AIM. Give the number of lines that hold the string "parts". Nothing else is needed.

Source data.
= = = = =
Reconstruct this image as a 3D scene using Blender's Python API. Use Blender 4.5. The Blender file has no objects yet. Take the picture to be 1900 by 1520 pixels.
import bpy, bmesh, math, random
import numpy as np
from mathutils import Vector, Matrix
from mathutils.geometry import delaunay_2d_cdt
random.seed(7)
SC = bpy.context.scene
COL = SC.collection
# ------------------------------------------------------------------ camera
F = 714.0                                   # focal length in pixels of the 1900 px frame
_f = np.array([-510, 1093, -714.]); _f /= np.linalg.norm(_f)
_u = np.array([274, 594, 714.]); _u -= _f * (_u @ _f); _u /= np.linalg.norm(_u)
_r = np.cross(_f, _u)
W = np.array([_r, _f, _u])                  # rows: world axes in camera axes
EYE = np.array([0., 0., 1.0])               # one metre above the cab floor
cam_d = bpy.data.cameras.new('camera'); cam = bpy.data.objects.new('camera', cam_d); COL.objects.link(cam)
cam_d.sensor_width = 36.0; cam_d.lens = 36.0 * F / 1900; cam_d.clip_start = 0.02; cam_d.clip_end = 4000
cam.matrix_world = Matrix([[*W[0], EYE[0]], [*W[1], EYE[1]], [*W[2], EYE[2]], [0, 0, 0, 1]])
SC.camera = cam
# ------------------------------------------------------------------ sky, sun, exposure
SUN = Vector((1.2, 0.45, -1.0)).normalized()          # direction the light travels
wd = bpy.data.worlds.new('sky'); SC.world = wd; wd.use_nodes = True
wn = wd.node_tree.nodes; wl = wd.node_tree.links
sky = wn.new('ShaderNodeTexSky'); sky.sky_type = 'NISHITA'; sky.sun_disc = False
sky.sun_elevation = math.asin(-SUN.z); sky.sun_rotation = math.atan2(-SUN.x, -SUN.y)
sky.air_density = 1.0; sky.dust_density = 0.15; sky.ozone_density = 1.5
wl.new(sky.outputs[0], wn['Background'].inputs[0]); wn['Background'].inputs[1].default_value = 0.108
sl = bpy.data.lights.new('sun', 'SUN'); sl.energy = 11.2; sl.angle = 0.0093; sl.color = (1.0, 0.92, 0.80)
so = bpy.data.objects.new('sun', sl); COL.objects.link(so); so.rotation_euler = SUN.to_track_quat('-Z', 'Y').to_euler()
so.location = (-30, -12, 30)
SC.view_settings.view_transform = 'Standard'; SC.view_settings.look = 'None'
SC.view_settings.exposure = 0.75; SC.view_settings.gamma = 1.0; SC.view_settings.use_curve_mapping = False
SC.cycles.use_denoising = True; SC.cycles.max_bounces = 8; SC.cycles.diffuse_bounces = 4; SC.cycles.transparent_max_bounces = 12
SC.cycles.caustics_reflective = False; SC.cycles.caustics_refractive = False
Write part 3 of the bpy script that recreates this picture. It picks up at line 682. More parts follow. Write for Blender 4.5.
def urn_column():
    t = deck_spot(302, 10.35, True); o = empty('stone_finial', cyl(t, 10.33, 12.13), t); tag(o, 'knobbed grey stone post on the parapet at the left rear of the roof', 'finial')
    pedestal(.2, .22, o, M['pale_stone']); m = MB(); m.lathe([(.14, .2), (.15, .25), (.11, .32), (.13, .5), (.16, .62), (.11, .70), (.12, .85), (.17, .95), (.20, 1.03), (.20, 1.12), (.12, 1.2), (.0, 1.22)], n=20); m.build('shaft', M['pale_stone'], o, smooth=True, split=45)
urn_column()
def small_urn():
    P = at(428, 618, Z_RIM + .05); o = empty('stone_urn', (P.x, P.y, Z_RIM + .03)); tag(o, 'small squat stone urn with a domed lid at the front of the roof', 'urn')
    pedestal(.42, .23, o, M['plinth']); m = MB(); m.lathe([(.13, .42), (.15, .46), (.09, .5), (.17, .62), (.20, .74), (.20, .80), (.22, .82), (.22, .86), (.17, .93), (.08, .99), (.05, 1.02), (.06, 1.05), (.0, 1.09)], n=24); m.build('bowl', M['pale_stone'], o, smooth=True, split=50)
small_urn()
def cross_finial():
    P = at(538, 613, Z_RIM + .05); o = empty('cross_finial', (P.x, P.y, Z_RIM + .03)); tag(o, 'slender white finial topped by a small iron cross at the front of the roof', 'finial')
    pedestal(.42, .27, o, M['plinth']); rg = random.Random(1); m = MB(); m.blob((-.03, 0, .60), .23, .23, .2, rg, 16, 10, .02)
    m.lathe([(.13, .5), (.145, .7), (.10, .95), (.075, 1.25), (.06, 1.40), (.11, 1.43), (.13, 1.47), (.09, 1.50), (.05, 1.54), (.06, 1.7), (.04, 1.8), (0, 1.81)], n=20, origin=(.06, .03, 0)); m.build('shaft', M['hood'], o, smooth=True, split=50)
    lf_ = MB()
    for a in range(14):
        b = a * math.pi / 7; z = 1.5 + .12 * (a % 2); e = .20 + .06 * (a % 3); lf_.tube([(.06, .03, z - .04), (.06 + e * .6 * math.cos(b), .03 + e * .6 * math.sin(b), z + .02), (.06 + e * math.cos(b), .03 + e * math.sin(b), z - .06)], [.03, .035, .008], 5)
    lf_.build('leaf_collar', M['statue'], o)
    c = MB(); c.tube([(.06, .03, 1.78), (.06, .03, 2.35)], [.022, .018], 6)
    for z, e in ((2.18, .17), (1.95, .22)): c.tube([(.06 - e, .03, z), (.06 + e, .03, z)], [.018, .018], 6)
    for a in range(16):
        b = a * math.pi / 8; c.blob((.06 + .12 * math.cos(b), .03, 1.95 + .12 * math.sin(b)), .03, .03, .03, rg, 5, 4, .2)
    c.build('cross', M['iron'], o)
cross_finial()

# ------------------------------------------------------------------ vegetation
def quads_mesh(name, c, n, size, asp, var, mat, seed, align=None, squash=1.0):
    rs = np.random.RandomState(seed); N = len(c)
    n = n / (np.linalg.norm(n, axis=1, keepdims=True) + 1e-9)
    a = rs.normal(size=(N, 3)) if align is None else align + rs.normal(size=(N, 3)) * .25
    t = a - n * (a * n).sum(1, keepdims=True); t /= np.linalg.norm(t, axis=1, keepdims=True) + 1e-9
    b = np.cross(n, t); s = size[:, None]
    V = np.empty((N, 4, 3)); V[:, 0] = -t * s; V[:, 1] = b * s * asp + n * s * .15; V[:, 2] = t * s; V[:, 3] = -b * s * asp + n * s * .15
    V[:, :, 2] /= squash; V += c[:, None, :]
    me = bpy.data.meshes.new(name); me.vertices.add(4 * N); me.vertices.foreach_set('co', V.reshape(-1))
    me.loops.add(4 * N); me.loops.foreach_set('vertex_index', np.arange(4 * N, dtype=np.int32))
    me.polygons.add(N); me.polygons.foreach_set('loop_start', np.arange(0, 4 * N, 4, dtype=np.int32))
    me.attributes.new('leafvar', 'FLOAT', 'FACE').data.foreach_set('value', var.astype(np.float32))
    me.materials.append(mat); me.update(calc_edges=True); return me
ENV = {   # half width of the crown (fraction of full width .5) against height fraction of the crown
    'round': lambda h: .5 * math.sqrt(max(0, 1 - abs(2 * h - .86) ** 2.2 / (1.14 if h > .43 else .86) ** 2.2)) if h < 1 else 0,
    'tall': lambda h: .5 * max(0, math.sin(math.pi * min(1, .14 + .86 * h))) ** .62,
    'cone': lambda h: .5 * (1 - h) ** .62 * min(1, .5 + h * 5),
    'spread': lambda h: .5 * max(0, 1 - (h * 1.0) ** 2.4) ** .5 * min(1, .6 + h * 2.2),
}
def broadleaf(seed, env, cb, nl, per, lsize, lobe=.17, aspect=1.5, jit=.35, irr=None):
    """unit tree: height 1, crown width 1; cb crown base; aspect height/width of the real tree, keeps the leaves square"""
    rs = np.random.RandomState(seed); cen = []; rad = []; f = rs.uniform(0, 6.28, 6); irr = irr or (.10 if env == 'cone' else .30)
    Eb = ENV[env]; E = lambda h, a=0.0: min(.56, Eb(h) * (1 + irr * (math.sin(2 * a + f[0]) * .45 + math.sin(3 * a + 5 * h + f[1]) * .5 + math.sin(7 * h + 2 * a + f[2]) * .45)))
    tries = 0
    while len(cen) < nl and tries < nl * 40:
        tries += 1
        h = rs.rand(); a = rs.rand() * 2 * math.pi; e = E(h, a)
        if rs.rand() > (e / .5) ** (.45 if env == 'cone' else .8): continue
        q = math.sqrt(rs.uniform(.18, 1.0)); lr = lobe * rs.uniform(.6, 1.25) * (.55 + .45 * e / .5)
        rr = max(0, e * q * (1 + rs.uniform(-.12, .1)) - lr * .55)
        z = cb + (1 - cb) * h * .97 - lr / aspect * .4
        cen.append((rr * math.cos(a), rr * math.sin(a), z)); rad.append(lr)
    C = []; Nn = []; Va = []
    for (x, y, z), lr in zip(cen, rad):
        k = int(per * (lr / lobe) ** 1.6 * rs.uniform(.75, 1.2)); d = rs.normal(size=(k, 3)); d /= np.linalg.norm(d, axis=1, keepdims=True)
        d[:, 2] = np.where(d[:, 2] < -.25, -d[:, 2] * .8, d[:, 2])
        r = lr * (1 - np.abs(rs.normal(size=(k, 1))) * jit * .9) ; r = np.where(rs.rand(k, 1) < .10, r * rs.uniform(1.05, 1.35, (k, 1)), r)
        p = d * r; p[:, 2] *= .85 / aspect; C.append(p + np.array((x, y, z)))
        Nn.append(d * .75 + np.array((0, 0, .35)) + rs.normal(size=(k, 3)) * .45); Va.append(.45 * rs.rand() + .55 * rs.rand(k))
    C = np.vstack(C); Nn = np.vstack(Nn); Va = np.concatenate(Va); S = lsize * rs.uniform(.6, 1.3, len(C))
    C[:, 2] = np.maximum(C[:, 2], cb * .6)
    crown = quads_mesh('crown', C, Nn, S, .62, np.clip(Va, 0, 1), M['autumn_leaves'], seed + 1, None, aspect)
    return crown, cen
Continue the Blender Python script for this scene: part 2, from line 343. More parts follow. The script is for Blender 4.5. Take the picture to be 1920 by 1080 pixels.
= = = = =
RESULT BELOW. 2